Die aktuellen Entwicklungen in Italien sind weder überraschend noch neu.“...aber die politische Ausrichtung hat sich geändert. Und da ist es legitim (seitens EU), Sand ins Getriebe zu werfen. Das immer mehr „denkende“ Menschen die EU in jetziger Ausrichtung ablehnen, kommt ja nicht von ungefähr. TARGET2-ein Mechanismus zur Umverteilung, schlägt mit 913,3 Milliarden (per Juli 2018) Forderungen Deutschlands, zu Buche. Das andere Sahnehäubchen, was DE der EU (freiwillig) zur Verfügung stellt. Ist der Beitrag zum künftigen EU-Haushalt. Der von 30 auf 45 Milliarden Euro im Jahr steigen wird, sprich um 15 Milliarden, ansteigt. Während andere Länder (Niederlande /Österreich) auf 1 Prozent des BNE zu deckeln versuchen.Sind die Vertreter DE´s in mehreren Sitzungen passiv aufgetreten.
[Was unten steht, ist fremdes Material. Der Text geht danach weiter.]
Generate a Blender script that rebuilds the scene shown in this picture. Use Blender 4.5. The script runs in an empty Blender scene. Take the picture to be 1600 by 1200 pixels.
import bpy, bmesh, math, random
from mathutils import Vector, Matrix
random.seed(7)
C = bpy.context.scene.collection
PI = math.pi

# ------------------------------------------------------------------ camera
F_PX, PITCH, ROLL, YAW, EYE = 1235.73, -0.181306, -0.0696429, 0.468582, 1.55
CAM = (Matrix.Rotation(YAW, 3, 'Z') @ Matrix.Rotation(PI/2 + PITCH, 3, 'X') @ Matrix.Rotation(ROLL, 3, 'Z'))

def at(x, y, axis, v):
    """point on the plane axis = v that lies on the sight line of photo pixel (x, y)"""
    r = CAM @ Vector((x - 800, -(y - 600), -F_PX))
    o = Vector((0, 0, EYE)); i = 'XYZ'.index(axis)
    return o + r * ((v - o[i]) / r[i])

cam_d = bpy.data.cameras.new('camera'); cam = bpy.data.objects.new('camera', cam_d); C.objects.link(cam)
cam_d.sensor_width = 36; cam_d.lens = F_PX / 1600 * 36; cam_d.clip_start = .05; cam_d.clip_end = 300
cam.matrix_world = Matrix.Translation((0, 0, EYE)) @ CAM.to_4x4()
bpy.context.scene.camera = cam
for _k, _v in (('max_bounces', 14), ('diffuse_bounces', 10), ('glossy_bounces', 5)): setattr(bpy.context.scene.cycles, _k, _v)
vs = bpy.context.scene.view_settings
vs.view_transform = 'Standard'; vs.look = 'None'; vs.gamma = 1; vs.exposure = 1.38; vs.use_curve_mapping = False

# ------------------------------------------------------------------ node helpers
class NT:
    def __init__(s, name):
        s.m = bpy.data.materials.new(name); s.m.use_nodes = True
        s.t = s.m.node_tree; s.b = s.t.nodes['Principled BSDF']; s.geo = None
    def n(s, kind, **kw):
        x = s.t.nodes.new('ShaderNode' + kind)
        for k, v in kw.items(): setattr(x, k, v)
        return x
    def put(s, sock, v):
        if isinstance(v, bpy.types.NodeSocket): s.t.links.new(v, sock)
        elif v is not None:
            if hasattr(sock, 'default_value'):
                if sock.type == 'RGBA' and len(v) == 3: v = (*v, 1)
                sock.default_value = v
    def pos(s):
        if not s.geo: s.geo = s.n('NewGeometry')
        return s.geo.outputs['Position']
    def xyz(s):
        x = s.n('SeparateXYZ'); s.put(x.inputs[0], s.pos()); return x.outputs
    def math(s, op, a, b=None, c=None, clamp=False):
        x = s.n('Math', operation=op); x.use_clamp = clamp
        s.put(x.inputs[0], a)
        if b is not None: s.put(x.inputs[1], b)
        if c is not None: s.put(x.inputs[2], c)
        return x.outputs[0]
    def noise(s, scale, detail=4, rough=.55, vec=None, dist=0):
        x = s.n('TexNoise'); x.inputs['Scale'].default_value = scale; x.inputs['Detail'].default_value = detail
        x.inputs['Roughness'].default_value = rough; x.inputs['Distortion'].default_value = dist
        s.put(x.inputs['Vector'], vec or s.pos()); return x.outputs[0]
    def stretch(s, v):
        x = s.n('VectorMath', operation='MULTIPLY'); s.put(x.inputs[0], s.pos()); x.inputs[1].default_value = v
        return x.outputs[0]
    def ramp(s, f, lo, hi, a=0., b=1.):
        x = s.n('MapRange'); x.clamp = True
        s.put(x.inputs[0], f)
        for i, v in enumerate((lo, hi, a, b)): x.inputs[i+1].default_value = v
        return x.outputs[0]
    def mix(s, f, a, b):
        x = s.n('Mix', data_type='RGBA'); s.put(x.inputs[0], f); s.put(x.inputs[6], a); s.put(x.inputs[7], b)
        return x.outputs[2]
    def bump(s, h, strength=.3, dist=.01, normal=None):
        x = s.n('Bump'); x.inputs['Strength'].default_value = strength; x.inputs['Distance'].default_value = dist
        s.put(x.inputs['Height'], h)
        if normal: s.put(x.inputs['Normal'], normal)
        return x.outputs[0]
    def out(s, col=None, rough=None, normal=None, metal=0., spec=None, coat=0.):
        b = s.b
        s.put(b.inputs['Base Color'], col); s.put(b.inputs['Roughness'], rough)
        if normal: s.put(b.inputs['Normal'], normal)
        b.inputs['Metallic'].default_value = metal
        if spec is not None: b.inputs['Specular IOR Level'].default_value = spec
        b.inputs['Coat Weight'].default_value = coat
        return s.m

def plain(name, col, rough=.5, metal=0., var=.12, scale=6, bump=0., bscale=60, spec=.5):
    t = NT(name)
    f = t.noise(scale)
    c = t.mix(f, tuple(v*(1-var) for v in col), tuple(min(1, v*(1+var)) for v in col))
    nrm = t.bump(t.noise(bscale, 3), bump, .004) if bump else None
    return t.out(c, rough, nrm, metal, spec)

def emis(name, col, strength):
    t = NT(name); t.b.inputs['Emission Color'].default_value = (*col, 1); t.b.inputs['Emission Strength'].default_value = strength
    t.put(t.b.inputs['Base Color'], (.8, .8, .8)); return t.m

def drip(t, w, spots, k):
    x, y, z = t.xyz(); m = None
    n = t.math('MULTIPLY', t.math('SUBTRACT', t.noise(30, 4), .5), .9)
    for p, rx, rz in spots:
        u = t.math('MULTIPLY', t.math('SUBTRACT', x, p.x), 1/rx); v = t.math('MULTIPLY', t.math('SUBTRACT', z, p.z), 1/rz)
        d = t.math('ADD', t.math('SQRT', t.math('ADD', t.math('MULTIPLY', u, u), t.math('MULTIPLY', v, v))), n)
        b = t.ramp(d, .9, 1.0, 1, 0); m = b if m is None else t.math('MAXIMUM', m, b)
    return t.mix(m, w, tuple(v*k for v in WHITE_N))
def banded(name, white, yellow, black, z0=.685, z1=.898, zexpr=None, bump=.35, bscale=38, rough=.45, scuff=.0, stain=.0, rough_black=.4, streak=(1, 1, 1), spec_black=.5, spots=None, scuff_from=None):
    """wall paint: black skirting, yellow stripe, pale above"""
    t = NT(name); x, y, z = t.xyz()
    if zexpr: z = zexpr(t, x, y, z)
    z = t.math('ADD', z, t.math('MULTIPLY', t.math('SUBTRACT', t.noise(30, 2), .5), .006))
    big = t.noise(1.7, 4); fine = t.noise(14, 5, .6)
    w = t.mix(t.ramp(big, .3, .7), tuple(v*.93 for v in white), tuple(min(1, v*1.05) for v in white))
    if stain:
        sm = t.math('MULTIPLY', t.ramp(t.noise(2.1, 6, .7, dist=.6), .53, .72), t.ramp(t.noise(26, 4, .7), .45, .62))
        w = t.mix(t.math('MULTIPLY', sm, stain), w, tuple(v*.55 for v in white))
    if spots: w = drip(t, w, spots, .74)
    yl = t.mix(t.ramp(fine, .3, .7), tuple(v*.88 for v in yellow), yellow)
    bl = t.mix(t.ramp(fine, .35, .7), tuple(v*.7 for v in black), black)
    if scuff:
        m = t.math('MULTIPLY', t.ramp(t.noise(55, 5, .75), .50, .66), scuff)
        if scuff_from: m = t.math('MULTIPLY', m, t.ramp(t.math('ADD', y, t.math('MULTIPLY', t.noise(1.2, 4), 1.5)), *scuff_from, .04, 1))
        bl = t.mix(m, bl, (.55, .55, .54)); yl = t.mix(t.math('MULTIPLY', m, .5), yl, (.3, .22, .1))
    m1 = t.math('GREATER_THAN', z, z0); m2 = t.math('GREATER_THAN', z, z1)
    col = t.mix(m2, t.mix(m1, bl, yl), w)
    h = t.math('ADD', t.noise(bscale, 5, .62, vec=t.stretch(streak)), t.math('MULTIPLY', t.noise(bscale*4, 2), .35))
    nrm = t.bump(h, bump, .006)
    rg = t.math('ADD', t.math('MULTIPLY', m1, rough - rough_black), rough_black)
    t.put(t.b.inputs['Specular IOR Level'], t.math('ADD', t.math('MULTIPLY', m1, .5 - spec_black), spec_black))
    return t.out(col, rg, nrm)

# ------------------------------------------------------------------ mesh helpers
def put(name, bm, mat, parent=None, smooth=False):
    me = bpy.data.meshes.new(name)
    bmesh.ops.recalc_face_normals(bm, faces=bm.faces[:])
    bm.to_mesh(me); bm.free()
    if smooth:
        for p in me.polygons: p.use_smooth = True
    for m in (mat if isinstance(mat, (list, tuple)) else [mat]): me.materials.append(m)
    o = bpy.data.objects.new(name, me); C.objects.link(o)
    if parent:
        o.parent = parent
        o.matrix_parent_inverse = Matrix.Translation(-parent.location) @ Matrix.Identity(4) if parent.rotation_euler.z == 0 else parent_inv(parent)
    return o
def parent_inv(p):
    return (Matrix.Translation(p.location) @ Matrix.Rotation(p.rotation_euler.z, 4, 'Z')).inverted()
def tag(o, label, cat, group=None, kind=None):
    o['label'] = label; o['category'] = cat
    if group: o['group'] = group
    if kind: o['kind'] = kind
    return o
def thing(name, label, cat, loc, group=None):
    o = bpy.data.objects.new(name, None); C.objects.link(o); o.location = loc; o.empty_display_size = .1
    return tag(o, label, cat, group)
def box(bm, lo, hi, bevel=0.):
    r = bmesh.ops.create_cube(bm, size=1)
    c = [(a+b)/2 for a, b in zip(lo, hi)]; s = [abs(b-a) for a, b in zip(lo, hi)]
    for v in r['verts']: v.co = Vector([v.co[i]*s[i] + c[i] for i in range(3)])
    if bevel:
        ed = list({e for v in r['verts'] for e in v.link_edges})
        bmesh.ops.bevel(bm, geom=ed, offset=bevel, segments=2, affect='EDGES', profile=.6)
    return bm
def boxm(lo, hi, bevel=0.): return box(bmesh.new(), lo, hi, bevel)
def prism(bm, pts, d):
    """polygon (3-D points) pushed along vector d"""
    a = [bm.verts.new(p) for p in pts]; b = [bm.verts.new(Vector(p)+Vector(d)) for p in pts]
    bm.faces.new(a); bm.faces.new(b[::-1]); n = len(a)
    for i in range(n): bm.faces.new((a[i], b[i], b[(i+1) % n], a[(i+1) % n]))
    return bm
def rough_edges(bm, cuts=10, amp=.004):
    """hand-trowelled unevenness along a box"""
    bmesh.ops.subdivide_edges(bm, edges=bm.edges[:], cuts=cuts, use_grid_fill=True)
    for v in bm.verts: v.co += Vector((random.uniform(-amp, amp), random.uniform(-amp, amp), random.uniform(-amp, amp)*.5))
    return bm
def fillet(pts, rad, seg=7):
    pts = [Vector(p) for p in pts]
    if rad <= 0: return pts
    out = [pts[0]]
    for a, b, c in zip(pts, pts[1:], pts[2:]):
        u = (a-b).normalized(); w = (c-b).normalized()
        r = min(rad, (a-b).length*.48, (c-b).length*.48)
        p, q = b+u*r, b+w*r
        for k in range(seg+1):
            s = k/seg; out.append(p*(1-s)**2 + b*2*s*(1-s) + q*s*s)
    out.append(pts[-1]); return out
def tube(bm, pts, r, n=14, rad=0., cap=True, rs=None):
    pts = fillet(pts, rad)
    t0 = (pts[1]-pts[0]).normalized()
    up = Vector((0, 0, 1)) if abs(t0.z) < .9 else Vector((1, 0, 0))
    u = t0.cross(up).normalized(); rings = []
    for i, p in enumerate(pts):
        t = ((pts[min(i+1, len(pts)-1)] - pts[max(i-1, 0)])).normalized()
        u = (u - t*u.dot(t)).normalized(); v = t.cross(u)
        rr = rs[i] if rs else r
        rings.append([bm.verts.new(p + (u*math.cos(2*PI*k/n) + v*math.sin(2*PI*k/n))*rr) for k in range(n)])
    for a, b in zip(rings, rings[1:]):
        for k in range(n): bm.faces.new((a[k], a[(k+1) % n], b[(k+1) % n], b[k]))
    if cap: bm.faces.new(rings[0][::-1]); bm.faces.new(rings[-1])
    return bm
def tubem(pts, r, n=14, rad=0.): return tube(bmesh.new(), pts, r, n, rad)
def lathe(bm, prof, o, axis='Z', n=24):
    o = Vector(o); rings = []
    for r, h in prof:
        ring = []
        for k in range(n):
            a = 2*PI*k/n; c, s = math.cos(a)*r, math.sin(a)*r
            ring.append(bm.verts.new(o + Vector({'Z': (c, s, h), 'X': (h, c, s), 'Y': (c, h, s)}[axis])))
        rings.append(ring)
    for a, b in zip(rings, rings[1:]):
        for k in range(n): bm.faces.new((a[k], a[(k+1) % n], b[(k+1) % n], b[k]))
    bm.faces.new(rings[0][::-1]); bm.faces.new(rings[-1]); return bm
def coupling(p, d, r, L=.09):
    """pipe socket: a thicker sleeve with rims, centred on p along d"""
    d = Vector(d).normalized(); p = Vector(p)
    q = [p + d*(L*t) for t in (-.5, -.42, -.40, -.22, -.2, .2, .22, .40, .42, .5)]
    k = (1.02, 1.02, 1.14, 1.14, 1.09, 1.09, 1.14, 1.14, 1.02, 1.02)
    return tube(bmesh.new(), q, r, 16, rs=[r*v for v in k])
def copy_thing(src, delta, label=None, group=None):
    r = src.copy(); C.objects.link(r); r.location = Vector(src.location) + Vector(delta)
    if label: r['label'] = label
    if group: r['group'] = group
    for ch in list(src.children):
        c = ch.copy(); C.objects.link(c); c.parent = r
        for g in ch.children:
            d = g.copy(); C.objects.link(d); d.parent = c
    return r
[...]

Man hat ja von Anfang an klar gestellt, dass man gerne gibt.  Ob das auf den deutschen Steuerzahler auch noch zutrifft(?)Die EU ist ein Fass ohne Boden und man praktiziert hier (was ein klar- denkender Mensch keineswegs tut) immer mehr gutes Geld schlechtem hinterherzuwerfen.

Klaus Klinner / 27.10.2018

Ein guter Beitrag, der noch einmal das Desaster zusammenfasst vor dem verantwortungsvolle Ökonomen schon seit Jahren warnen. Das Erwachen wird schlimm und die dafür Verantwortlichen werden abgetaucht sein, wenn das Volk die üble Suppe auslöffeln muss.